#### [TO DO]
Restate, exactly and without pictures, the lines from the start of the listing below through the line holding "return (x <".

#### [PROVIDED DATA]
------------------------------------------------

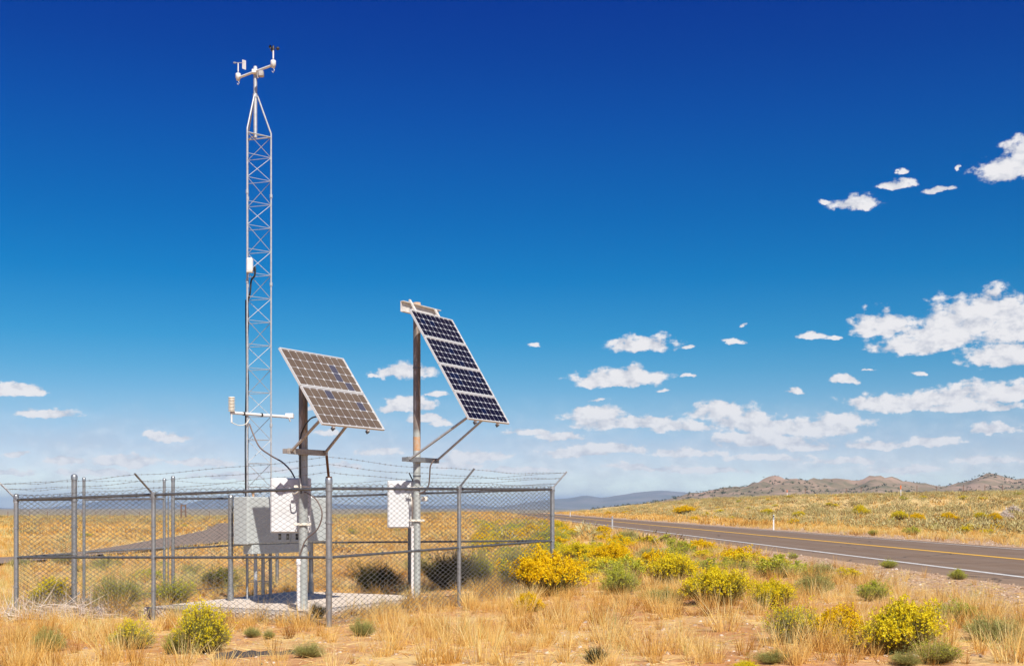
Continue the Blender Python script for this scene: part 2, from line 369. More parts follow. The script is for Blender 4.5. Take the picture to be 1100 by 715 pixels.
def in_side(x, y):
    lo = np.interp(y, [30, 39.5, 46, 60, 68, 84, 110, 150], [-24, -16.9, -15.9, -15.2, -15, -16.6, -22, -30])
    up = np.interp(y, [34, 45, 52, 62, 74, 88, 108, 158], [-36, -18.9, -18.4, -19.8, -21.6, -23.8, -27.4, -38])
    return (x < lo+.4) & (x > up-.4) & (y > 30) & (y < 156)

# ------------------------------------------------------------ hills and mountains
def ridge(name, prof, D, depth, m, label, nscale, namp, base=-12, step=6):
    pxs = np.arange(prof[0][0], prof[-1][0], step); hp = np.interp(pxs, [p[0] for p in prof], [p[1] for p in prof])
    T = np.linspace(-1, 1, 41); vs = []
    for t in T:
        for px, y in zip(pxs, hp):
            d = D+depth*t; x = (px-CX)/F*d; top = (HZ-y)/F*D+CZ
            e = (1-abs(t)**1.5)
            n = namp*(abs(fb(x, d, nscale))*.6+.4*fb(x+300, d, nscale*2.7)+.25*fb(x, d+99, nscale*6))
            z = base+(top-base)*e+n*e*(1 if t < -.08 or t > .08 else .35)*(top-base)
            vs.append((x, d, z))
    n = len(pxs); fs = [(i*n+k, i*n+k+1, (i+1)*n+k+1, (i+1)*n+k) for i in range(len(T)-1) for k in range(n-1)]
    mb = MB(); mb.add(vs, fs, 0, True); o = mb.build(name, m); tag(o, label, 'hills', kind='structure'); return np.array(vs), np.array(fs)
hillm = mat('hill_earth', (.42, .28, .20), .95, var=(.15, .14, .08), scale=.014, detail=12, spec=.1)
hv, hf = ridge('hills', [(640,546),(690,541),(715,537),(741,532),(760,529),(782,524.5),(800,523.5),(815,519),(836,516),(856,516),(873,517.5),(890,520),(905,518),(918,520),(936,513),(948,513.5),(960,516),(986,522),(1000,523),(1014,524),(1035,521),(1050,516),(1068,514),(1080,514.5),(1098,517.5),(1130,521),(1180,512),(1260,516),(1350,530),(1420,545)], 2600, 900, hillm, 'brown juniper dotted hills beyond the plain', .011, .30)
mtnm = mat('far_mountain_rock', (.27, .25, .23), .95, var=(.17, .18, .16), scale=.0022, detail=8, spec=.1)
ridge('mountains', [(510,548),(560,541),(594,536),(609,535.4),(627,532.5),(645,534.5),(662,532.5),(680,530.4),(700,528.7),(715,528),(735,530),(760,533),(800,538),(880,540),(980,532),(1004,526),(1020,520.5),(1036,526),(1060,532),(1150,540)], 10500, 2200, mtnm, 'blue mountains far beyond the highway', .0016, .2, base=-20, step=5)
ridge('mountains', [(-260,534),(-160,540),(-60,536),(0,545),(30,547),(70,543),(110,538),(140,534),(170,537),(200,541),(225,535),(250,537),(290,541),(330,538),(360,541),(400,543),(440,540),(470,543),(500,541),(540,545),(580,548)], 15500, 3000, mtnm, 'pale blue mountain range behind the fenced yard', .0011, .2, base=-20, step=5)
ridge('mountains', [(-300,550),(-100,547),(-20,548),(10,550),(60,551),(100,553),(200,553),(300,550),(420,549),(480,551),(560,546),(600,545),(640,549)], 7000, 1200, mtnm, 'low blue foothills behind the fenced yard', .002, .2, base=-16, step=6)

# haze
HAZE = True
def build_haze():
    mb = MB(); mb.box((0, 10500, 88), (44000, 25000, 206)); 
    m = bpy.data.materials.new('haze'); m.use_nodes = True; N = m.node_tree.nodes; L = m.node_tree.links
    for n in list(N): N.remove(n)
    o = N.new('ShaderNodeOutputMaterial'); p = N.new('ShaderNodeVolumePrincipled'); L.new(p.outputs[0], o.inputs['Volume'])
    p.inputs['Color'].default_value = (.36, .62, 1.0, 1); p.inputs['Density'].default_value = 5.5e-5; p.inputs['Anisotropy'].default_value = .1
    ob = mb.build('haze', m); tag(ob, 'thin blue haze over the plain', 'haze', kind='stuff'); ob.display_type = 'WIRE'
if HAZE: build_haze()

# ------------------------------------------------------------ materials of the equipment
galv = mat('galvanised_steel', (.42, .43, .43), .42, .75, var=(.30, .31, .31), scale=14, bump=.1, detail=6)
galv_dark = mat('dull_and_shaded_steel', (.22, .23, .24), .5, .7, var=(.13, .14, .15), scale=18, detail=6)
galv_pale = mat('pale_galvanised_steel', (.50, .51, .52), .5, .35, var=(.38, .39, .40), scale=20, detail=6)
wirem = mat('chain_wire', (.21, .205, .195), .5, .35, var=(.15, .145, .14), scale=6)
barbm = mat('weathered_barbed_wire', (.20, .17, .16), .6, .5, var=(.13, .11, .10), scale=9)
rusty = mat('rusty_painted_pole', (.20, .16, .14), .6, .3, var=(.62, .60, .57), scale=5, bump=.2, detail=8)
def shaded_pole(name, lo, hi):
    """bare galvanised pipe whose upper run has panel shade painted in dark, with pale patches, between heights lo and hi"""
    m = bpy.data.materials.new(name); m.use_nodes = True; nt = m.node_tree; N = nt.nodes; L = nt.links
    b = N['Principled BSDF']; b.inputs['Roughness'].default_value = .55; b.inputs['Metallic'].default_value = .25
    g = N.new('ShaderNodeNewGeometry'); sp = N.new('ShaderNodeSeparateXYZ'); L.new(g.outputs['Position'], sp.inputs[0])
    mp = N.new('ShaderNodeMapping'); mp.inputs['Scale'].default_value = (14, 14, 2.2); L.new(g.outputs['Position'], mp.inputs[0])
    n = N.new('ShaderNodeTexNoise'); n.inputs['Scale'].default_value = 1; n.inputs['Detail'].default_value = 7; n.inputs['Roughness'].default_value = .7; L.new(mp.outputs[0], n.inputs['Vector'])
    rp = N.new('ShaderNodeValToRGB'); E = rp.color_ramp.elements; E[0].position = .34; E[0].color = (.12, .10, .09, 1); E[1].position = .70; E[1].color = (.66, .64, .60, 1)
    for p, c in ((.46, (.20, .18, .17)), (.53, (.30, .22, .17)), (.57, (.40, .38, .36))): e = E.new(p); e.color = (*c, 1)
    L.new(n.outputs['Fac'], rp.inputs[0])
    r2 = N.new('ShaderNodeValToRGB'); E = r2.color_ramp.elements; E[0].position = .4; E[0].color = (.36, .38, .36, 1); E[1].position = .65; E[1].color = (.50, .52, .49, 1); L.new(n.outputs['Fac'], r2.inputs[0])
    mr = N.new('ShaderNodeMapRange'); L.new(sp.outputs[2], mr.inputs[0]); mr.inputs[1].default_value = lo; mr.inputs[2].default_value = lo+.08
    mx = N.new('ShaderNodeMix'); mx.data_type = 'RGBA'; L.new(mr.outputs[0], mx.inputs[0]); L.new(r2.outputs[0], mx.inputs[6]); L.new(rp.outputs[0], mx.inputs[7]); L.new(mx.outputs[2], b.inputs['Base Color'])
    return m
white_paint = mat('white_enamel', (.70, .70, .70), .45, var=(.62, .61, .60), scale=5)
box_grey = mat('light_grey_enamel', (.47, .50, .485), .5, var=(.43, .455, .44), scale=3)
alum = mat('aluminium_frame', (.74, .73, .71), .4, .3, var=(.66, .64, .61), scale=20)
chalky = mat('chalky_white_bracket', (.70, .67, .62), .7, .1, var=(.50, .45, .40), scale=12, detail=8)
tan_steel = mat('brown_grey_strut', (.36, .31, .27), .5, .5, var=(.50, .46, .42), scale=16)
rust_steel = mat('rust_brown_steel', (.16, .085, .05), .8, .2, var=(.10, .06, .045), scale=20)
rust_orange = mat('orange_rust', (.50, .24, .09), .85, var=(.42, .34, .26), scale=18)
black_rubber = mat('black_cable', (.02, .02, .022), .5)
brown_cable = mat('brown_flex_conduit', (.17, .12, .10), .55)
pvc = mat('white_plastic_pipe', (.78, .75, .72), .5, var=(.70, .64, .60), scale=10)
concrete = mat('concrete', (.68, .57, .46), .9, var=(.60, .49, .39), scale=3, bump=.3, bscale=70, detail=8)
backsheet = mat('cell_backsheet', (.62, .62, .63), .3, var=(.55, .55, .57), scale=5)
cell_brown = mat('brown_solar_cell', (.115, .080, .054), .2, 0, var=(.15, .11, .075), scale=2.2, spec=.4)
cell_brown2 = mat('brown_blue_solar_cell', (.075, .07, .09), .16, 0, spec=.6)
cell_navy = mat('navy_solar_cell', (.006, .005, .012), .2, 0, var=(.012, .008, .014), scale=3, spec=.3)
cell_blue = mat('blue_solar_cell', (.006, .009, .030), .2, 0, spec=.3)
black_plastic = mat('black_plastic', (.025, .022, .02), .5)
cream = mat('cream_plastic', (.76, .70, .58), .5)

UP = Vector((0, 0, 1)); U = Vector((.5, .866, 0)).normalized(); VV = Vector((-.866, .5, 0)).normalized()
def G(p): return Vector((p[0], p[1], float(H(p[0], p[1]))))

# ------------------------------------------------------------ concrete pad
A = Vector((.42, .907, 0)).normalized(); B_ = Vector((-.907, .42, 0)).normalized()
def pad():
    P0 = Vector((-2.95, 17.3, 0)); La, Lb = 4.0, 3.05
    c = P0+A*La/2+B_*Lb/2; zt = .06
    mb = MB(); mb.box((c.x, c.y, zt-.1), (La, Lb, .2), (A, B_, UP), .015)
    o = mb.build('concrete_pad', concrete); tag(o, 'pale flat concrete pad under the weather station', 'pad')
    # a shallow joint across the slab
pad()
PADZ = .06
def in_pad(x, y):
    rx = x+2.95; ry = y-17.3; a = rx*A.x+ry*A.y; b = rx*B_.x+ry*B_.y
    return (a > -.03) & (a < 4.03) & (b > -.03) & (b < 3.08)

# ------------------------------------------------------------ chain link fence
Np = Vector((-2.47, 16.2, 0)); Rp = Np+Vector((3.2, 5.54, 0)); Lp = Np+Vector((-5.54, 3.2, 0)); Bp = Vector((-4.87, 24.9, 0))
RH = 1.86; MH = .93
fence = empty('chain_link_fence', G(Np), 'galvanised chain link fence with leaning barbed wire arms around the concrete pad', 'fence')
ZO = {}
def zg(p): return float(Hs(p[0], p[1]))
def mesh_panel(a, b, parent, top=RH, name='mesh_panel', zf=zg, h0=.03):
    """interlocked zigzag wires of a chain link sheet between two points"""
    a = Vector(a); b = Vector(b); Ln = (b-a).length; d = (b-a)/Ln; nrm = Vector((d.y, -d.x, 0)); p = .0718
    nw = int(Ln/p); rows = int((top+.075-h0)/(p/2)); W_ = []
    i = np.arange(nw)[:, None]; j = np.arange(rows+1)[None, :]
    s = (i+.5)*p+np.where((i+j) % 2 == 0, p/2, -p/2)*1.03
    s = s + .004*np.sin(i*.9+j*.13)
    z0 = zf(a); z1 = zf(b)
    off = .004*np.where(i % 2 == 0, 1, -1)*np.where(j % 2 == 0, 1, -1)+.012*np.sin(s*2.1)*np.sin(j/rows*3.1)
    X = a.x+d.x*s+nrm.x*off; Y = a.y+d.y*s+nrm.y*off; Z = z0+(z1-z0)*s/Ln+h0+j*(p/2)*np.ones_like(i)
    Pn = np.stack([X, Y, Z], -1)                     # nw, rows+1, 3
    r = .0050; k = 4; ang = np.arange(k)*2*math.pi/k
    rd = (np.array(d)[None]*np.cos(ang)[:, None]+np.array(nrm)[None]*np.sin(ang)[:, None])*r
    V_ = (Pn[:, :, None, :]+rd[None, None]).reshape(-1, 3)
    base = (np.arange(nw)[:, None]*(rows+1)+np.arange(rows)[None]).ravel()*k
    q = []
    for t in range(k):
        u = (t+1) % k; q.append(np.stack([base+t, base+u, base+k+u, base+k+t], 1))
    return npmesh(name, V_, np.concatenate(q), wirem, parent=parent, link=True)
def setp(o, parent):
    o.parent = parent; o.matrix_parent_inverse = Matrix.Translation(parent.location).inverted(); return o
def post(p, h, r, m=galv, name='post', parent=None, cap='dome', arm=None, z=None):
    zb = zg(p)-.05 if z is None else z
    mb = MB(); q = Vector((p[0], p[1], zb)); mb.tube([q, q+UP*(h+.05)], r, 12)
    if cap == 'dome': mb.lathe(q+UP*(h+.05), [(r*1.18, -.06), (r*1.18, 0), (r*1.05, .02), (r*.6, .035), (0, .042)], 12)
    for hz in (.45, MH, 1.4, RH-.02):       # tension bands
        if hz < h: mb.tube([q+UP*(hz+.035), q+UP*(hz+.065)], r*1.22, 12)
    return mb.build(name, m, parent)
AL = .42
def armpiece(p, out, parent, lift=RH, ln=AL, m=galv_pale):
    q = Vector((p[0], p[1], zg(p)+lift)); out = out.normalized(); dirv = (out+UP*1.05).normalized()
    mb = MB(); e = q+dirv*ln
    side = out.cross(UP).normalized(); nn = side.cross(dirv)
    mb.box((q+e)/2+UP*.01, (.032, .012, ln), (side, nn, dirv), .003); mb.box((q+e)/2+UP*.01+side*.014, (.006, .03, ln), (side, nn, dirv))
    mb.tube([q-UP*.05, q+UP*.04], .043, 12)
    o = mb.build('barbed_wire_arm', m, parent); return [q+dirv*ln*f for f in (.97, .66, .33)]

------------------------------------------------

#### [WRITTEN SOLUTION]
Continue the Blender Python script for this scene: part 2, from line 369. More parts follow. The script is for Blender 4.5. Take the picture to be 1100 by 715 pixels.
def in_side(x, y):
    lo = np.interp(y, [30, 39.5, 46, 60, 68, 84, 110, 150], [-24, -16.9, -15.9, -15.2, -15, -16.6, -22, -30])
    up = np.interp(y, [34, 45, 52, 62, 74, 88, 108, 158], [-36, -18.9, -18.4, -19.8, -21.6, -23.8, -27.4, -38])
    return (x < lo+.4) & (x > up-.4) & (y > 30) & (y < 156)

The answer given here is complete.